LET US DRAW NEAR
- Church Admin
- Oct 3
- 3 min read

“Since then we have a great high priest who has passed through the heavens, Jesus, the Son of God, let us hold fast our confession. For we do not have a high priest who is unable to sympathize with our weaknesses, but one who in every respect has been tempted as we are, yet without sin. Let us then with confidence draw near to the throne of grace, that we may receive mercy and find grace to help in time of need.” (Hebrews 4:14-16)
Did you have family dinner time when you were growing up? Did your family gather at a table at the end of the day and eat a meal together? Do you have fond memories of that time, or no memories of doing it at all? For me, I have two different kinds of memories—the memory of dinner time at my dad’s house and dinner time at my mom’s house. My parents were divorced when I was really young, so I have two separate (and somewhat polar opposite) memories of dinner time.

At my dad’s house, dinner time was strictly for eating dinner; not a time for conversation, but simply consumption. In fact, when my siblings and I would begin to talk more than we ate, I can still hear my dad telling us to talk LESS, and eat MORE. (Now, to be fair, I have to tell my kids similar things today, lest they choke on their food while talking.) Growing up, to me it seemed like my dad viewed the dinner table, and the time spent there, simply to eat food.
At my mom’s house, things were starkly different. Almost without fail, we had dinner together every single night. We ate our food together, but we talked A LOT while we ate. It was LOUD, and somewhat chaotic, during dinner time at my mom’s house. For my siblings and I, while we ate dinner, we laughed at things and often yelled at each other. Dinner was a time to converse, while we consumed.
Our church celebrates the Communion Ordinance once a month, on the first Sunday of every month. So this coming Sunday is a “Communion Sunday”. We have a normal service, and then at the end of the service one of the men in our church shares a short devotion and then we take the communion elements together. But twice a year we have a Communion “Emphasis” service, where we dedicate the entire service to intentionally thinking about and slowing down our participation in communion.

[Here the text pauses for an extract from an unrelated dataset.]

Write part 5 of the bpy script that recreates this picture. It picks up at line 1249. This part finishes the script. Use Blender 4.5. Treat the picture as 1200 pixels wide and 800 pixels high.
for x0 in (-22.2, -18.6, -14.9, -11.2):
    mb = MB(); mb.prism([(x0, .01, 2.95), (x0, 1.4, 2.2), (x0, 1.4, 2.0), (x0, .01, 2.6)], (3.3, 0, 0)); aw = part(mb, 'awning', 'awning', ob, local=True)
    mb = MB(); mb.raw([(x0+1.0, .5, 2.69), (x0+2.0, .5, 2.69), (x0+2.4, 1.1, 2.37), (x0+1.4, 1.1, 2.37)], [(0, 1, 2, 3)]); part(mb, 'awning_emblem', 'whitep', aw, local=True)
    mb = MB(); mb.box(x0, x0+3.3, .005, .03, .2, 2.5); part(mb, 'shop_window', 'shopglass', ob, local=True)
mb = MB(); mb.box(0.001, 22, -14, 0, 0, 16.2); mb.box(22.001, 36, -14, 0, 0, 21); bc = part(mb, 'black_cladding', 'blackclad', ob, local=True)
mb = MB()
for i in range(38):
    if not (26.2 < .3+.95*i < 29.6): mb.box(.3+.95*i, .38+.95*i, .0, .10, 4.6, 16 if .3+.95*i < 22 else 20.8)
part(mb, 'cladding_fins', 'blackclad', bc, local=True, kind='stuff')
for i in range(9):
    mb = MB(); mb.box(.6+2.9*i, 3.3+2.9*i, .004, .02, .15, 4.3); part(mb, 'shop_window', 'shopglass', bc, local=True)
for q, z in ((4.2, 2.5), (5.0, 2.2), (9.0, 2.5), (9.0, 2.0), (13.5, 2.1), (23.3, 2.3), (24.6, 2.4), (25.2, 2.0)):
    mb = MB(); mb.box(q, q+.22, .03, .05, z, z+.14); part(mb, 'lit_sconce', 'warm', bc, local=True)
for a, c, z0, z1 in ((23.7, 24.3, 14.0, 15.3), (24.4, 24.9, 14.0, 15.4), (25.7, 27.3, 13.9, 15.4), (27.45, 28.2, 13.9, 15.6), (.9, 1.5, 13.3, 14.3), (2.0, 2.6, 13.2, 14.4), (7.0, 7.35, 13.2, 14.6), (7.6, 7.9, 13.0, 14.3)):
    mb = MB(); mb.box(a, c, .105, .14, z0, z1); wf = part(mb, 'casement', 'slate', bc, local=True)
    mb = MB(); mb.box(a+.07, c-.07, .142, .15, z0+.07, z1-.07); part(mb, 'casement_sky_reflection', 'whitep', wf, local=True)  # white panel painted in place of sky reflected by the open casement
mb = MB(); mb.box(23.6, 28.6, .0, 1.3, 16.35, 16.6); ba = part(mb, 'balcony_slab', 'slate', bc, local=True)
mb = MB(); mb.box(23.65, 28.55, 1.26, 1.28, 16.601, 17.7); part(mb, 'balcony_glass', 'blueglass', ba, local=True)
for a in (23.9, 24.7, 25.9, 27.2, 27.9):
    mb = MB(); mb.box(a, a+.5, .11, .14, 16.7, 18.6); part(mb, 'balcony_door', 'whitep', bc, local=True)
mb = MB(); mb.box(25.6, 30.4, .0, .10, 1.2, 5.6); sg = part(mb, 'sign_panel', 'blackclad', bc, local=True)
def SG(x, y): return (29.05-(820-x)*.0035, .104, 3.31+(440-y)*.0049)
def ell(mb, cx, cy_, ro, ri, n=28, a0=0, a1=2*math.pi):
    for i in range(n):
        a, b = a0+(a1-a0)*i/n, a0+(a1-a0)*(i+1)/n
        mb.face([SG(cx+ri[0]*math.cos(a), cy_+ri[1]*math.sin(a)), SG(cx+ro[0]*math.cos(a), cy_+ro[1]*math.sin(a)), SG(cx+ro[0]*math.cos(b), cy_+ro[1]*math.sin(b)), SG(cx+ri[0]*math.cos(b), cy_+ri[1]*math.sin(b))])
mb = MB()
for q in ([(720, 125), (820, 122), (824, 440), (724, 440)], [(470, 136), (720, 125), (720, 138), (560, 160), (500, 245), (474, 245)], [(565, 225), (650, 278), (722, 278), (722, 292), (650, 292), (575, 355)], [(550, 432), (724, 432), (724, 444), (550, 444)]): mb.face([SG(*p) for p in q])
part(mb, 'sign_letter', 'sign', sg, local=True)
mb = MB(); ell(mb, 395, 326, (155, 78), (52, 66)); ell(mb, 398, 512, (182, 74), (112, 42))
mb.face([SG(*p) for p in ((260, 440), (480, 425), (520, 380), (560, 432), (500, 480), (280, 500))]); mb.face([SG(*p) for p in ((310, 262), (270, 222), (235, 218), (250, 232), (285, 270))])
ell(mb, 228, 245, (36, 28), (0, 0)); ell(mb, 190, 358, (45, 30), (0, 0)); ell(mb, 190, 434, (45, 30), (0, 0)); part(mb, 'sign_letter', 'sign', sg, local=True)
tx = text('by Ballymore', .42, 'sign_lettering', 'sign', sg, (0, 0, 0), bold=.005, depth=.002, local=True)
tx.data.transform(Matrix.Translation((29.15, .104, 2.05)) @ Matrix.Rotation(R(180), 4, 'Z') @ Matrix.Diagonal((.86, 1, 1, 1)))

When Jesus first instituted Communion, it was part of a larger meal; it was a ‘dinner time’ with Him and His disciples. Even today, often churches refer to the taking of the bread and cup as ‘coming to the communion table.’ Though the symbolism isn’t always as clear to those who have yet to become fully “initiated” into the norms of church life, communion in a service is meant to reflect, even in a small way, coming to God’s dinner table, having been invited in by Jesus.
In the passage above, the author of Hebrews has been speaking on the coming salvation rest that God has promised for His people. He reminds those who are reading his letter of the importance of “striving” to enter God’s rest (Heb. 4:11), and the consequences that will come to those who don’t. But as the author of Hebrews concludes that section, he writes the words in verses 14-16; and he focuses in on Jesus. The point that he is making, at least there, is that we will only be at rest, when we find our rest in Jesus Christ. And one of the great truths that is communicated in these verses is that the only One who can give us true rest has graciously invited us to rest in and with Him.
For some, Communion is strictly for taking the elements in obedience to Christ’s command, for others it is for conversing with and confession of sin to God, lest we take of communion with unrepentant sin. Both of those things are truth, both are necessary (and many more things!), but neither one are meant to be the focus of Communion. The focus is the Host, Jesus Himself. He has invited us into His home, to His table, to enjoy His Presence.
So, let us draw near to the throne of grace, for that is there where we find Jesus, the Son of God, who gives “grace to help in time of need.”